When these sports appeared before the UK Sport board earlier this month they had 20 minutes to explain why they should be moved from band four – for sports with little chance of success in 2020 – to band three, for sports with a genuine chance of at least one medal. All of them failed.

That meant they inevitably followed in the forlorn footsteps of synchronised swimming, water polo, wheelchair fencing and visually impaired football – all of which lost their elite funding in 2014.

It means GB badminton will be scrimping around for cash for the next four years, instead of working out how to spread around £5.7m of investment, while fencing (£4.2m), wheelchair rugby (£3m) and archery (£2.9m) have gone from chasing medals to relying on a begging bowl from whoever is kind enough to donate.

Badminton, which believes it has a strong group of youngsters who will be at their best by the 2024 Olympics, called UK Sport’s decision “staggering”. Its fear, and it is an understandable one, is the best talents will be lost and it will enter a funding death spiral – no medals in Tokyo leading to no funding for 2024 leading to no medals in 2028 – from which they have no chance of recovering.

Certainly the decision not to throw a few pennies badminton’s way seems harsh, given that Marcus Ellis and Chris Langridge won a bronze medal in the men’s doubles in Rio only six months ago. Some inside the sport bitterly compare their treatment to that of modern pentathlon, which was awarded £6.97m over the next four years – allowing it to fund 18 athletes, most of whom will never see the inside of an Olympic village – despite no medals in Brazil.

But for UK Sport the decision is entirely consistent with its “no compromise” approach – which it points out has delivered enormous success over the past 20 years. As its chief executive Liz Nicholl put it: “The outcome that we are charged with delivering is investing in best medal success to make the nation proud. So we are investing in our very best medal prospects to deliver more medals and more medallists in Tokyo. Unapologetically. That is our remit. That is what we are here for.”

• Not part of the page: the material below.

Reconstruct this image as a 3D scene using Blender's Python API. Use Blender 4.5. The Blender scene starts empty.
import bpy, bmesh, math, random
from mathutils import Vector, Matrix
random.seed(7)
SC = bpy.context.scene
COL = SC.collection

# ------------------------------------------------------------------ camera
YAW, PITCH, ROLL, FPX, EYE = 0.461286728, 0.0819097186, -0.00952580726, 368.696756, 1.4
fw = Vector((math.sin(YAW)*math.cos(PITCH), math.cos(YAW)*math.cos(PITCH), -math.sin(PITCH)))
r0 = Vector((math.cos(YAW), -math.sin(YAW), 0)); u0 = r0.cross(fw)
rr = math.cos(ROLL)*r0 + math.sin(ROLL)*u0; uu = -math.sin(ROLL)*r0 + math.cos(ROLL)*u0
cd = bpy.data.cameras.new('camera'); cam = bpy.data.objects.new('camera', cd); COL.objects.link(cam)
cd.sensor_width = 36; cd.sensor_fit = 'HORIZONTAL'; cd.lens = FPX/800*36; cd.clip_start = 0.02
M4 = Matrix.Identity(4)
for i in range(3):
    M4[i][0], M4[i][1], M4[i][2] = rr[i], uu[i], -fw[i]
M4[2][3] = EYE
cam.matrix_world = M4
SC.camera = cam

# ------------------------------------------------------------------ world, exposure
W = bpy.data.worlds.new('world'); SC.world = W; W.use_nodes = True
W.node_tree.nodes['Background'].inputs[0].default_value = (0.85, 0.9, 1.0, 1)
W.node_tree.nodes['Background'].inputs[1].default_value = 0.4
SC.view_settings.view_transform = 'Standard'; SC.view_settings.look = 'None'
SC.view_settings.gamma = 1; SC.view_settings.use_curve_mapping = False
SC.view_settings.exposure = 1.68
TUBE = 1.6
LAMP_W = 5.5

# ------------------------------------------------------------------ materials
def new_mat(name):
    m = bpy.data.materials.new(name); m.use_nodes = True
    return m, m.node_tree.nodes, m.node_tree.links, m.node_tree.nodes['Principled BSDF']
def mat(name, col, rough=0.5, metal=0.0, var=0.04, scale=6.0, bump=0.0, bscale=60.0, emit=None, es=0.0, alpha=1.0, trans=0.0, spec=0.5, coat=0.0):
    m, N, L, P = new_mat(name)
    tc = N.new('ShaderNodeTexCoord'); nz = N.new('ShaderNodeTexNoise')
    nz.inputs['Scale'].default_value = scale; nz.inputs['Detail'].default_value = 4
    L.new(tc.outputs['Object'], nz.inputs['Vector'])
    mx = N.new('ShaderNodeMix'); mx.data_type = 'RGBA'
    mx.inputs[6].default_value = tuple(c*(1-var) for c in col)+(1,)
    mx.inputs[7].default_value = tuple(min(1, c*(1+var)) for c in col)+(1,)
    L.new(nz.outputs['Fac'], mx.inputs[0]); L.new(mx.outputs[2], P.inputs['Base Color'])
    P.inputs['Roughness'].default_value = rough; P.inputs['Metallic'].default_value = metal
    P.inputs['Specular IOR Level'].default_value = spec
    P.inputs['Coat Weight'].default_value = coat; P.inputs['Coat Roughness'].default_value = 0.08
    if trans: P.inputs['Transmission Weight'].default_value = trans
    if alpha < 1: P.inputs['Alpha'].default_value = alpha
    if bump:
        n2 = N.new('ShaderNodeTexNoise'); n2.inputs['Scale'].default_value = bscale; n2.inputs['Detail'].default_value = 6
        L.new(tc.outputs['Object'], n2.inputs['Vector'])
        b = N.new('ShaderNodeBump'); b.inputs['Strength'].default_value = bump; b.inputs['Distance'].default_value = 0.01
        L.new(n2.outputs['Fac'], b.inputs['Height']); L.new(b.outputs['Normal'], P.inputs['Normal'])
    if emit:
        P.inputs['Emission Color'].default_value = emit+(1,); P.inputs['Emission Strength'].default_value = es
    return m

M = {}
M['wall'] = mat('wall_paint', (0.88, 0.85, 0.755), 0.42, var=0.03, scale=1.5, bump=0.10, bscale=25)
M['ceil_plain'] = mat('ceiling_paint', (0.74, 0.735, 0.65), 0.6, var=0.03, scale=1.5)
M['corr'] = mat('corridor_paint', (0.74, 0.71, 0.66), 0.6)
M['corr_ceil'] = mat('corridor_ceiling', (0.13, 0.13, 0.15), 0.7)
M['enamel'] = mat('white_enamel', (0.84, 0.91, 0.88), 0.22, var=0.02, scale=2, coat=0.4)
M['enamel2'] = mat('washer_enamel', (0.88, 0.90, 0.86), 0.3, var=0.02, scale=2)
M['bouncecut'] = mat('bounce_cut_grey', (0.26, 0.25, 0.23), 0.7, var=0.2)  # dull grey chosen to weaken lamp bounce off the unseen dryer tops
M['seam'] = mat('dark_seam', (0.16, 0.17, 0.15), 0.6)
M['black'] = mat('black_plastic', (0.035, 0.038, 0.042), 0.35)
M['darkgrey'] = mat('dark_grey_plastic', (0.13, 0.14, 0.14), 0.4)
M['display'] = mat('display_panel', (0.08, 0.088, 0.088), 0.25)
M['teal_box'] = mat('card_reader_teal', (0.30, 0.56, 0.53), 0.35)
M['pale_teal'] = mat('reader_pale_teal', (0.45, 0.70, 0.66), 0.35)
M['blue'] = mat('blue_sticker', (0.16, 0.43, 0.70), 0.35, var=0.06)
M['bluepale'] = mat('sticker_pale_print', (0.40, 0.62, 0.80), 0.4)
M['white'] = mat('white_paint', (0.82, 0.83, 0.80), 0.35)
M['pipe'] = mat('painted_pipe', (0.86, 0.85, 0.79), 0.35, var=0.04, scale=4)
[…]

But while the headlines were about the defenestration of more sports, there was also a sense at UK Sport headquarters on Monday that a chilly wind was blowing in its direction too owing to a combination of greater inflation, a weaker pound, and the growing cost of entering athletes into qualifying competitions.

As Nicholls put it: “We’re disappointed we can’t fund every sport with medal potential and we don’t want that line to be drawn any higher because of ongoing increases in costs and international competition expenditure.”

Rod Carr, the chair of UK Sport, did not want to get into the politics of the Brexit vote. But, he acknowledged, that was a factor too. “Its exactly that. Air tickets, hotels and so on are more expensive. The cumulative bundle of those issues means that in real terms we have less money.”

That tightening of the belts is likely to be compounded in four years. Because, as Nicholl admitted, there is no guarantee the £550m UK Sport gets from the government and the national lottery to support Olympic sports will be maintained at the same level after 2020. As she admitted: “We need to reduce our dependency because we can’t keep going cap in hand to government.”

According to Nicholl the organisation will have to “get creative and get the best brains around a table” over the next 12 months to find ways of bringing more money.

It is a challenge that badminton, archery, fencing, goal ball, table tennis, weightlifting and wheelchair rugby are having to face immediately.